Rostocostojambedanesse to Royal Mottoes

Rostocostojambedanesse (M. N.), author of After Beef, Mustard.—Rabelais: Pantagruel, ii. 7 (1533).

Rothmar, chief of Tromlo. He attacked the vassal kingdom of Croma while the under-king Crothar was blind with age, resolving to annex it to his own dominion. Crothar’s son, Fovar-Gormo, attacked the invader, but was defeated and slain. Not many days after, Ossian (one of the sons of Fingal) arrived with succours, renewed the battle, defeated the victorious army, and slew the invader.—Ossian: Croma.

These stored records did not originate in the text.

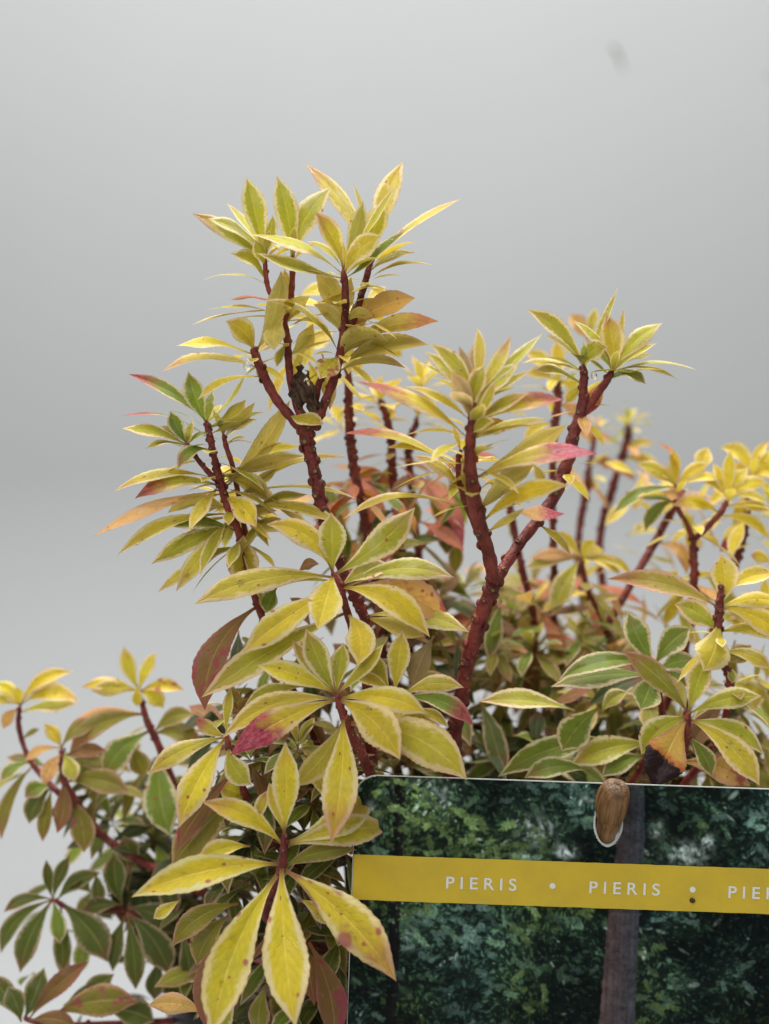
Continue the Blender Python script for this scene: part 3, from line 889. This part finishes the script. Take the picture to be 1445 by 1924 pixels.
#FILL
for (x, y, d, n, L, e0, e1, ty) in [(500, 482, 8, 6, 80, 80, 25, 'gy'), (549, 478, 12, 6, 85, 80, 25, 'gy'), (646, 508, -22, 7, 90, 75, 20, 'gy'), (700, 488, 18, 7, 95, 75, 15, 'gyY'),
    (650, 575, 5, 6, 105, 25, -15, 'uyY'), (655, 625, 15, 7, 115, 20, -20, 'uYy'), (640, 665, 15, 5, 105, 15, -25, 'uY'), (536, 590, 15, 7, 110, 30, -20, 'uyY'), (543, 650, 20, 5, 95, 20, -25, 'uY'), (480, 668, 5, 4, 95, 25, -15, 'Yy'), (690, 530, 20, 5, 100, 25, -15, 'yu'),
    (388, 795, 26, 6, 85, 70, 15, 'gG'), (402, 850, 30, 6, 110, 30, -15, 'gyu'), (408, 900, 34, 8, 120, 20, -25, 'gyY'), (432, 955, 36, 8, 125, 10, -35, 'gyY'), (452, 1010, 40, 6, 115, 5, -45, 'gy'), (350, 835, 12, 6, 65, 75, 5, 'gG'), (420, 820, 40, 6, 75, 75, 10, 'gG'), (445, 900, 55, 7, 110, 30, -15, 'uyY'), (455, 960, 55, 7, 120, 15, -25, 'uyY'),
    (890, 760, -170, 9, 120, 80, 15, 'gyv'), (886, 810, -160, 8, 140, 40, -5, 'gyY'), (884, 860, -140, 7, 140, 25, -15, 'yuY'), (890, 930, -120, 5, 120, 25, -10, 'yu'), (864, 870, -70, 6, 120, 40, -15, 'yY'),
    (1096, 692, 74, 7, 90, 80, 0, 'gG'), (1150, 700, 76, 7, 95, 80, 0, 'gGy'), (1090, 770, 85, 4, 90, 10, -40, 'nY'), (1063, 880, 80, 4, 90, 20, -30, 'Yy'),
    (735, 850, 420, 7, 120, 10, -40, 'RnYo'), (775, 900, 480, 7, 120, 10, -40, 'RnYo'), (755, 980, 440, 8, 130, 0, -50, 'RonG'), (665, 900, 280, 6, 120, 5, -50, 'Rno'), (690, 1010, 300, 7, 125, 0, -50, 'Rod'), (656, 760, 275, 6, 110, 20, -30, 'Yy'), (656, 700, 270, 7, 100, 40, -10, 'Y'),
    (1040, 850, 475, 6, 90, 10, -40, 'Yn'), (1045, 730, 470, 7, 80, 60, -10, 'Yy'), (1105, 890, 835, 6, 80, 20, -40, 'nY'), (1178, 830, 850, 6, 80, 10, -30, 'Yn'), (1122, 800, 830, 6, 50, 60, 0, 'nY'),
    (1300, 985, 335, 6, 100, 20, -30, 'Yy'), (1400, 960, 430, 8, 95, 40, -30, 'Y'), (1272, 930, 335, 7, 80, 60, -10, 'Y'), (1368, 945, 328, 7, 85, 60, -15, 'Y'), (1412, 900, 432, 9, 90, 70, -10, 'Y'), (1350, 1190, 98, 5, 110, 20, -30, 'Yyg'), (1375, 1290, 115, 6, 100, 20, -30, 'yog'), (1440, 1130, 430, 6, 90, 30, -20, 'Y'), (1425, 1010, 430, 6, 80, 30, -20, 'Yn'),
    (1100, 1090, 465, 6, 90, 20, -40, 'yno'), (1303, 1090, 340, 5, 100, 10, -40, 'non')]:
    rosette(x, y, d, n, L, list(ty), el=(e0, e1), wr=.25, seed=int(x*3+y))
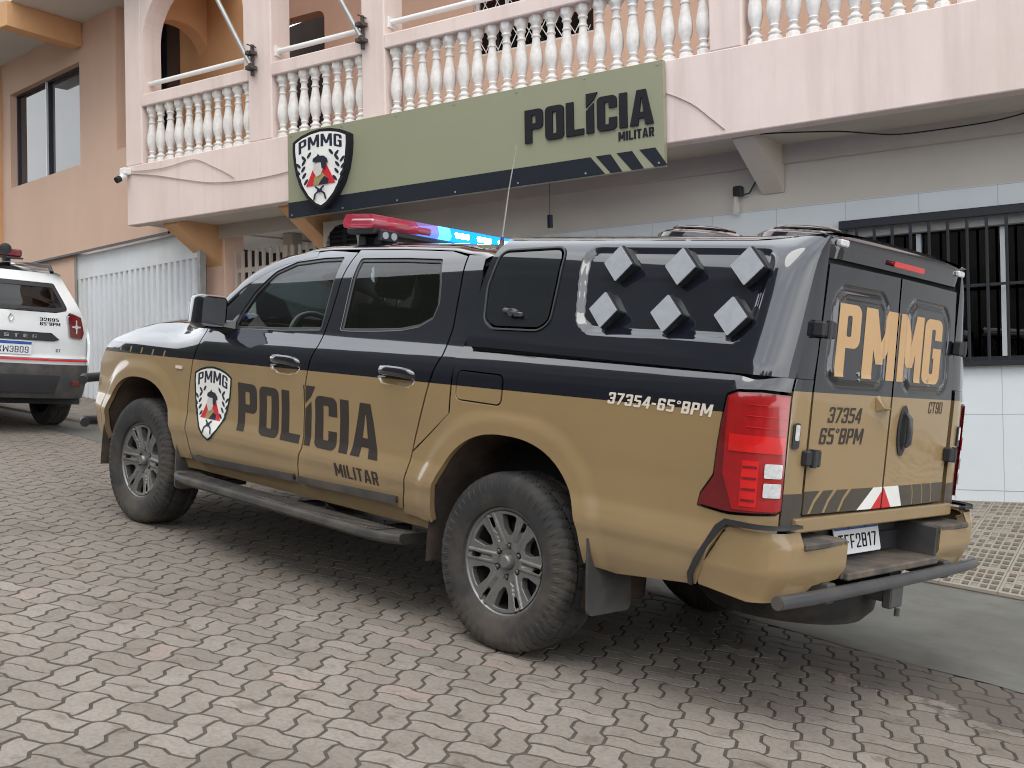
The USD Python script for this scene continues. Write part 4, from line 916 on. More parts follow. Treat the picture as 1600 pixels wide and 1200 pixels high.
# ---------------------------------------------------------------- patrol truck: panels
T = thing('police_pickup', 'tan and black police pickup with canopy, lit light bar and lettered doors', 'pickup truck', mat=STREET)
def both(name, m, mat, parent=None, flipside=True, **k):
    p = obj(parent or T, name, m, mat, **k); q = obj(parent or T, name, mirror(m), mat, **k) if flipside else None
    return p, q
def arch(cx, hw, hh, k=0.0, zc=.42, n=40):
    t = np.linspace(0, np.pi, n); hw, hh = hw + k, hh + k
    x = cx + hw * np.sign(np.cos(t)) * np.abs(np.cos(t)) ** (2 / 2.4); z = zc + hh * np.abs(np.sin(t)) ** (2 / 2.4)
    return Polygon([(cx + hw, 0.2)] + list(zip(x, z)) + [(cx - hw, 0.2)])
ARCH_R, ARCH_F = arch(0, .445, .505), arch(WB, .445, .475)
G_F = [(2.49, 1.30), (2.49, 1.244), (2.50, 1.138), (2.54, 1.042), (2.565, .90), (2.57, .80), (2.545, .613), (2.53, .521), (2.50, .40)]       # front door, front gap
G_B = [(1.45, 1.80), (1.44, 1.724), (1.432, 1.557), (1.408, 1.385), (1.40, 1.217), (1.435, 1.096), (1.452, .980), (1.44, .80), (1.425, .688), (1.462, .598), (1.468, .514), (1.468, .40)]
G_R = [(.573, 1.722), (.57, 1.714), (.535, 1.586), (.482, 1.373), (.470, 1.238), (.52, 1.101), (.555, .97), (.585, .859), (.615, .675), (.645, .533), (.66, .40)]
G_C = [(.452, 1.716), (.442, 1.706), (.40, 1.591), (.362, 1.410), (.36, 1.232), (.372, 1.114)]
ZSILL = .50
TOP_DOOR = [(2.30, 1.46), (2.22, 1.545), (2.08, 1.645), (1.93, 1.705), (1.70, 1.732), (1.45, 1.738), (1.05, 1.742), (.70, 1.738), (.565, 1.722)]
sill_line = lambda x: ZSILL - .0 * x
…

Rothsay (The duke of), prince Robert, eldest son of Robert III. of Scotland.

Margaret duchess of Rothsay.—Sir W. Scott: Fair Maid of Perth (time, Henry IV.).

Rou (The Roman de), a metrical and mythical history, in Norman-French, of the dukes of Normandy from Rollo downwards, by Robert Wace (author of Le Brut).

(Rou’, that is, Roul, the same as Rollo.)

Roubigne (Julie de), the heroine and title of a novel by Henry Mackenzie (1783).

Rougedragon (Lady Rachel), the former guardian of Lilias Redgauntlet.—Sir W. Scott: Redgauntlet (time, George III.).

Rouncewell (Mrs.), housekeeper at Chesney Wold to lord and lady Dedlock, to whom she is most faithfully attached.—Dickens: Bleak House (1852).

Round Table (The), a table made at Carduel by Merlin for Uther the pendragon. Uther gave it to king Leodegraunce of Camelyard, and when Arthur married Guinever (the daughter of Leodegraunce) he received the table with a hundred knights as a wedding present (pt. i. 45). The table would seat 150 knights (pt. iii. 36), and each seat was appropriated. One of them was called the “Siege Perilous,” because it was fatal for any one to sit therein except the knight who was destined to achieve the holy graal (pt. iii. 32). King Arthur instituted an order of knighthood called “the knights of the Round Table,” the chief of whom were sir Launcelot, sir Tristram, and sir Lamerock or Lamorake. The “Siege Perilous” was reserved for sir Galahad, the son of sir Launcelot by Elaine.—Sir T. Malory: History of prince Arthur (1470).

N. B.—There is a table shown at Winchester as “Arthur’s Round Table,” but it corresponds in no respect with the Round Table described in the History of Prince Arthur. Round tables were not unusual, as Dr. Percy has shown, with other kings in the times of chivalry. Thus, the king of Ireland, father of Christabelle, had his “knights of the Round Table.” (See “Sir Cauline,” in percy’s Reliques.)

In the eighth year of Edward I., Roger de Mortimer established at Kenilworth a Round Table for “the encouragement of military pastimes.” Some seventy years later, Edward III. had his Round Table at Windsor; it was 200 feet in diameter!!

Round Table (The), 52 essays, 12 by Hunt and the rest by Hazlitt (1778–1830). The original design was to obtain essays from several contributors.

Harcourt’s Round Table, a private political conference in the house of sir William Harcourt (January 14, 1887). Its object was, if possible, to reunite the radical party broken up by Mr. Gladstone’s “Home Rule Bill.”

This sense of “Round Table” is American, and is about equal to the French cercle, a club held at the private house of one of the members.

Roundabout Papers (The), a series of essays by Thackeray, contributed to the Cornhill Magazine.